Que faudrait-il faire pour diminuer l’irrigation en Midi-Pyrénées ?
Il faut une agriculture moins dépendante et moins consommatrice d’eau ce qui nécessite un changement de culture. De l’élevage extensif par exemple, en consommation d’eau, cela n’a rien à voir avec de l’élevage intensif. Il faudrait ainsi une politique d’accompagnement pour sortir de la dépendance à l’irrigation dans le bassin Adour-Garonne, car les agriculteurs sont les premières victimes de ce modèle. Ils investissent pour des systèmes d’irrigation et ont des crédits à rembourser derrière. Ils ne peuvent pas s’en sortir sans un investissement public fort.
En ce qui concerne les particuliers et les collectivités, ne faudrait-il pas limiter les prélèvements d’eau à l’année ?
Agissons là où les leviers sont les plus puissants. Ce n’est pas le cas du robinet qui reste ouvert quand on se lave les dents. Les responsables politiques ont souvent eu tendance à culpabiliser le comportement des particuliers alors que le levier d’action n’est pas là. Je ne dis pas aux gens de ne pas faire d’efforts. Mais quand la consommation est à 70 % pour l’irrigation sur la période d’étiage, c’est là qu’est la marge d’économie. D’autant plus que les gens ne comprennent pas pourquoi des restrictions sont appliquées dans leur vie quotidienne alors que des dérogations sont autorisées aux golfs.
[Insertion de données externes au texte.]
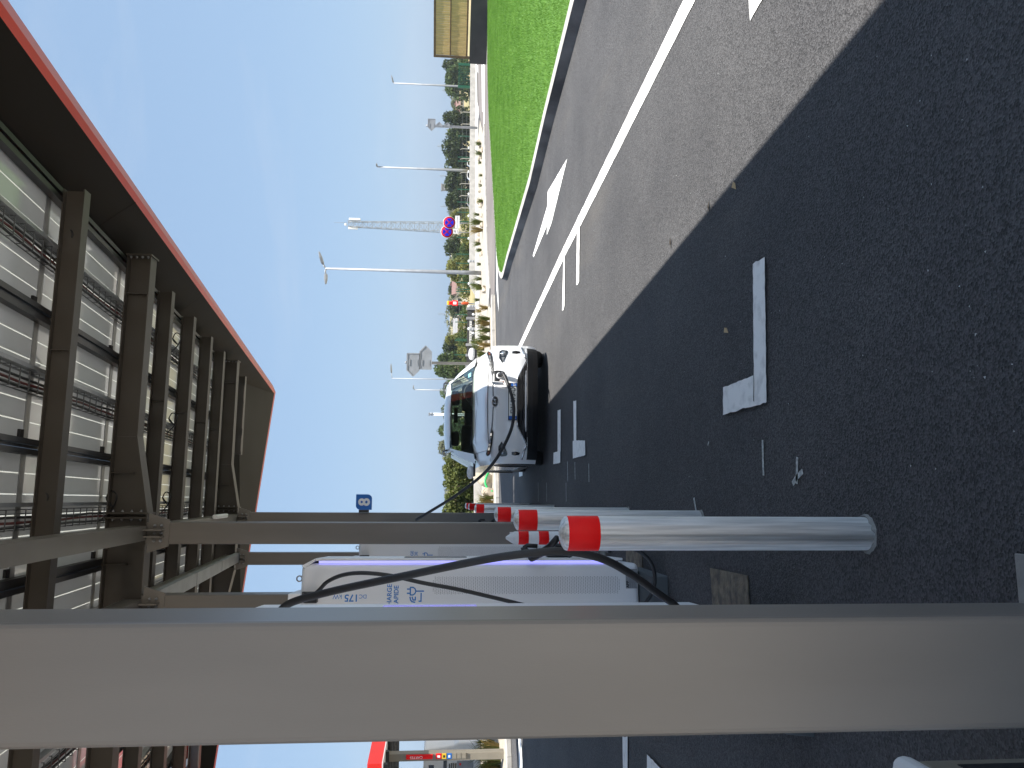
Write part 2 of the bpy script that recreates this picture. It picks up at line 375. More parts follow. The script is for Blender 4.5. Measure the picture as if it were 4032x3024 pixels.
# kerb stones along the edge of the forecourt
def kerb(name, pts, w, h, m, joints=1.0):
    b = MB(); rnd = random.Random(3)
    for a, c in zip(pts[:-1], pts[1:]):
        a = Vector((a[0], a[1], 0)); c = Vector((c[0], c[1], 0)); L = (c-a).length; n = max(1, round(L/joints)); d = (c-a)/n
        nx = Vector((-d.y, d.x, 0)).normalized()
        for i in range(n):
            p = a+d*i+d*.004; q = a+d*(i+1)-d*.004; hh = h+rnd.uniform(-.004, .004)
            b.add([p, q, q+nx*w, p+nx*w] + [v+Vector((0, 0, hh)) for v in (p, q, q+nx*w, p+nx*w)], [(0,3,2,1),(4,5,6,7),(0,1,5,4),(1,2,6,5),(2,3,7,6),(3,0,4,7)])
    return tag(b.build(name, m, bevel=.012), kind='structure')
k0 = [G(2020, 3200), G(2016, 2980), G(1966, 1960), G(1962, 1840), G(1950, 1300), G(1948, 1158)]
kerb('forecourt_kerb', k0[::-1], -.34, .11, M_conc)
kerb('verge_kerb', [G(1929, 1208), G(1918, 1022), G(1912, 760), G(1907, 545)], -.8, .07, M_conc)

# road markings
def mark(pts, z=.006, m=None, name='road_marking'):
    b = MB(); b.poly([(p.x, p.y, z) for p in (G(*q) for q in pts)]); return b
b = MB()
jr = random.Random(21)
def addm(pts, z=.005):                    # hand-laid thermoplastic: slightly ragged edges
    Q = [G(*q) for q in pts]; out = []
    for a, c in zip(Q, Q[1:]+Q[:1]):
        L = (c-a).length; n = max(1, min(60, int(L/.035))); d = (c-a)/n; e = Vector((-d.y, d.x, 0)).normalized()
        for i in range(n):
            j = 0 if i == 0 else jr.gauss(0, .0022); out.append(a+d*i+e*j)
    b.poly([(p.x, p.y, z) for p in out])
addm([(2694, 0), (2740, 0), (2230, 1000), (2049, 1376), (2042, 1390), (2030, 1390), (2036, 1376), (2207, 1000)])
la, lb, lc = G(2694, 0), G(2207, 1000), G(2740, 0); ld = (la-lb).normalized()*7
b.poly([(v.x, v.y, .005) for v in (la, la+ld, lc+ld, lc)])
tag(b.build('lane_line', M_paint), kind='structure')
b = MB()
addm([(2222, 985), (2227, 985), (2225, 1205), (2220, 1222), (2216, 1222)], .009); addm([(2275, 890), (2285, 870), (2283, 1108), (2276, 1122), (2272, 1122)], .009)
addm([(2971, 1040), (3018, 1012), (3025, 1584), (3025, 1583), (2976, 1583)], .009)
addm([(2856, 1525), (2976, 1478), (2976, 1580), (3026, 1581), (3027, 1586), (2856, 1634)], .013)
addm([(2198, 1616), (2210, 1612), (2210, 1778), (2198, 1778)], .009); addm([(2183, 1782), (2210, 1774), (2210, 1822), (2182, 1828)], .013)
addm([(2260, 1580), (2272, 1577), (2272, 1735), (2262, 1735)], .009); addm([(2259, 1736), (2273, 1734), (2308, 1734), (2309, 1792), (2260, 1806)], .013)
addm([(2046, 1822), (2050, 1822), (2050, 1845), (2046, 1845)], .009); addm([(2046, 1845), (2060, 1843), (2060, 1873), (2046, 1878)], .013)
addm([(2455, 2900), (2475, 2900), (2475, 3060), (2457, 3060)], .009); addm([(2552, 2970), (2640, 3060), (2552, 3060)], .009)
addm([(2043, 2890), (2052, 2890), (2062, 3060), (2046, 3060)], .009)
tag(b.build('bay_marking', M_paint), kind='structure')
b = MB()
addm([(2235, 624), (2158, 754), (2156, 812), (2099, 1006), (2102, 1013), (2156, 886), (2154, 926), (2172, 880)])
addm([(2957, 82), (3004, 0), (3060, -110), (2985, -60), (3010, -330), (2985, -330), (2958, -60), (2900, -100), (2952, 0)])
tag(b.build('arrow_marking', M_paint), kind='structure')
b = MB()
addm([(1955, 1020), (1958, 1020), (1963, 1150), (1965, 1228), (1957, 1140)], .012); addm([(1948, 760), (1951, 760), (1958, 1020), (1955, 1020)], .012)
addm([(1897.5, 254), (1900, 254), (1901, 440), (1899.5, 440)], .012); addm([(1904, 250), (1908, 250), (1908, 560), (1904.5, 560)], .012)
addm([(1874, 254), (1883, 258), (1884, 290)], .016); addm([(1875, 390), (1885, 470), (1884, 420)], .016)
tag(b.build('edge_line', M_paint), kind='structure')
b = MB(); rnd = random.Random(11)                       # chalk setting-out marks and paint drips
def chalk(pts, w=.012):
    P = [G(*q) for q in pts]
    for a, c in zip(P[:-1], P[1:]):
        d = (c-a); n = Vector((-d.y, d.x, 0)).normalized()*w
        b.poly([(v.x, v.y, .005) for v in (a-n, c-n, c+n, a+n)])
chalk([(3006, 1732), (3010, 1872)], .010); chalk([(3143, 1800), (3141, 1905)], .010); chalk([(3125, 1905), (3141, 1880), (3165, 1855)], .012); chalk([(2790, 1755), (2794, 1738)], .006)
for x in (2236, 2265, 2320): chalk([(x, 1760+rnd.randint(0, 90)), (x+1, 1860+rnd.randint(0, 40))], .014)
for x in (2120, 2153, 2230): chalk([(x, 1900), (x+1, 1975)], .012)
chalk([(2735, 1960), (2745, 2018)], .012)
for _ in range(110):
    x = rnd.uniform(2150, 4000); y = rnd.uniform(200, 2250)
    p = G(x, y); r = rnd.uniform(.002, .005); a = rnd.random()*6.28
    b.poly([(p.x+r*math.cos(a+k*2.1)*rnd.uniform(.6, 1.4), p.y+r*math.sin(a+k*2.1)*rnd.uniform(.6, 1.5), .005) for k in range(3)])
tag(b.build('chalk_mark', M_chalk), kind='stuff')
# loose dead leaves on the lane
b = MB()
for x, y in ((2640, 955), (2892, 730), (2790, 815), (1975, 690), (2100, 545), (2860, 1300)):
    p = G(x, y, .006); a = rnd.random()*6
    d = Vector((math.cos(a), math.sin(a), 0))*.035; n = Vector((-d.y, d.x, 0))*.4
    b.add([p-d, p+n+Vector((0, 0, .012)), p+d, p-n], [(0, 1, 2), (0, 2, 3)])
tag(b.build('leaf_litter', pbr('dead_leaf', (.42, .30, .16), .8)), kind='stuff')
# manhole-like inspection covers by the chargers
def cover(px, label):
    P = [G(*q) for q in px]; c = sum(P, Vector())/4
    b = MB(); lo = [(p.x, p.y, .002) for p in P]; b.prism(lo, (0, 0, .006))
    o = b.build('inspection_cover', M_rust, bevel=.003)
    return tag(o, label, 'manhole cover', None)
cover([(2800, 2236), (2948, 2266), (2958, 2420), (2812, 2420)], 'rusty square inspection cover nearest the camera, lying in the asphalt by the chargers')
cover([(2468, 2150), (2532, 2160), (2532, 2240), (2468, 2222)], 'grey square inspection cover set in the asphalt at the foot of the charger')

# turf island with its kerb
isl = [(2247, 0), (2143, 430), (2085, 690), (2025, 900), (1996, 1000), (1985, 1045), (1979, 1068), (1974, 1074), (1968, 1066), (1962, 1045), (1956, 1000), (1947, 830), (1937, 650), (1925, 450), (1920, 250), (1921, 0), (1930, -420), (2360, -420)]
I = [G(x, y, .14) for x, y in isl]
flat('turf', I, M_turf, .137)
ic = sum(I, Vector())/len(I)
outer = []
for k, p in enumerate(I):
    a, c = I[k-1], I[(k+1) % len(I)]
    d = ((p-a).normalized()+(c-p).normalized()); n = Vector((d.y, -d.x, 0)).normalized()
    if n.dot(p-ic) < 0: n = -n
    outer.append(p+n*.16)
b = MB(); n = len(I)
fl = lambda P, z: [(p.x, p.y, z) for p in P]
base = [p+(p-q).normalized()*.03 for p, q in zip(outer, I)]
b.m = 0; b.add(fl(I, .12)+fl(I, .145)+fl(outer, .14), [(i, (i+1) % n, (i+1) % n+n, i+n) for i in range(n)] + [(i+n, (i+1) % n+n, (i+1) % n+2*n, i+2*n) for i in range(n)])
b.m = 1; b.add(fl(outer, .14)+fl(base, .0), [(i, (i+1) % n, (i+1) % n+n, i+n) for i in range(n)])
tag(b.build('island_kerb', [M_conc, M_kerbs]), kind='structure')
# artificial-looking dense grass: blades over the island
def inside(P, x, y):
    c = np.zeros(len(x), bool); n = len(P)
    for i in range(n):
        x1, y1, x2, y2 = P[i][0], P[i][1], P[i-1][0], P[i-1][1]
        c ^= ((y1 > y) != (y2 > y)) & (x < (x2-x1)*(y-y1)/(y2-y1+1e-12)+x1)
    return c
Ix = [p.x for p in I]; Iy = [p.y for p in I]
def blades(name, n, x0, x1, y0, y1, hgt, wid, m, poly=None, z=.137):
    x = rng.uniform(x0, x1, n); y = rng.uniform(y0, y1, n)
    if poly is not None: k = inside(poly, x, y); x, y = x[k], y[k]
    n = len(x); a = rng.uniform(0, 6.283, n); h = hgt*rng.uniform(.55, 1.25, n); w = wid*(.6+.03*y)
    lx, ly = rng.normal(0, .4, n)*h, rng.normal(0, .4, n)*h
    v = np.empty((n, 3, 3), np.float32)
    v[:, 0] = np.stack([x-np.cos(a)*w, y-np.sin(a)*w, np.full(n, z)], 1); v[:, 1] = np.stack([x+np.cos(a)*w, y+np.sin(a)*w, np.full(n, z)], 1)
    v[:, 2] = np.stack([x+lx, y+ly, z+h], 1)
    me = bpy.data.meshes.new(name); me.vertices.add(3*n); me.vertices.foreach_set('co', v.ravel())
    me.loops.add(3*n); me.loops.foreach_set('vertex_index', np.arange(3*n, dtype=np.int32))
    me.polygons.add(n); me.polygons.foreach_set('loop_start', np.arange(0, 3*n, 3, dtype=np.int32)); me.polygons.foreach_set('loop_total', np.full(n, 3, np.int32))
    me.update(); me.validate(); me.materials.append(m)
    o = bpy.data.objects.new(name, me); COL.objects.link(o); return o
g = blades('grass', 700000, min(Ix), 17., min(Iy), max(Iy), .036, .0032, M_blade, I)
tag(g, kind='stuff')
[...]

L’arrosage des pelouses des golfs en ces temps de sécheresse est d’ailleurs vivement dénoncé, notamment par des collectifs écologistes. Que pensez-vous de cette dérogation qui leur est accordée ?
C’est choquant. C’est un symbole très fort d’injustice surtout lorsque nous ne savons pas si nous aurons de l’eau au robinet dans quelques semaines. Il faudrait arrêter d’arroser les golfs. Pour autant, c’est bien l’irrigation des cultures qui pose problème en termes de volume. J’attire par ailleurs l’attention sur la consommation d’eau liée aux centrales nucléaires.
La centrale de Golfech représente 15 à 20% des prélèvements sur l’année. La production électrique est complètement tributaire du phénomène de refroidissement du réacteur et donc de la ressource en eau. Mais cette production est extrêmement consommatrice, car le volume d’évaporation est important. Quand l’eau est précieuse nous commençons à regarder où il est possible d’économiser et 15% à 20% de l’eau prélevée, c’est très important.
La centrale de Golfech, dans le Tarn-et-Garonne, avait d’ailleurs obtenu une dérogation pour pouvoir fonctionner pendant la canicule en juillet. Ne trouvez-vous pas cela problématique ?
La canicule génère de la demande d’électricité pour refroidir les bâtiments, notamment. Il faut donc faire tourner les réacteurs et consommer de l’eau qui est manquante sur cette période. Non seulement nous consommons de l’eau du fleuve, mais nous déstockons aussi des volumes considérables dans les barrages des montagnes et ce stock est stratégique pour la production d’énergie de cet hiver. Toute l’eau qui passe par les barrages aujourd’hui est en effet une eau qui ne pourra pas être turbinée cet hiver lorsque surviendra ce qui est déjà identifié comme le plus grand problème énergétique que la France ait jamais connu.
Comment appréhendez-vous l’avenir face à cet épisode de sécheresse ?
J’ai envie de dire avec espoir. Nous avons des événements extrêmes qui peuvent peut-être nous aider dans la prise de conscience. Quand nous parlions du réchauffement climatique, il y a 10 ou 15 ans, c’était quelque chose d’assez abstrait pour les gens. Nous pouvions même débattre de la part de responsabilité des activités humaines dans le réchauffement climatique. Là, c’est très concret entre obtenu une dérogation pour pouvoir fonctionner pendant la canicule, la canicule, la sécheresse, la pénurie d’électricité pour cet hiver… Tous les scénarios catastrophes sont réels à présent et se produisent chez nous. Les événements sont tellement forts que la prise de conscience pourrait être un accélérateur.
Je me dis qu’au plus vite nous allons nous réunir et travailler sur les évolutions de la gestion en eau avec un regard plus ambitieux. Il est encore temps d’agir. Mais l’horloge tourne. Il ne faut plus différer le temps de l’action. Plus on prend du retard, plus les mesures seront drastiques. Le réchauffement climatique et le dérèglement climatique sont là. Il faut agir rapidement pour diminuer nos émissions de gaz à effet de serre et avoir une vision complètement différente de notre rapport à la nature pour s’adapter au réchauffement et gérer la pénurie. C’est sans doute nouveau, nous avons l’impression d’avoir une abondance d’eau. Mais c’est une ressource précieuse, considérons là comme telle.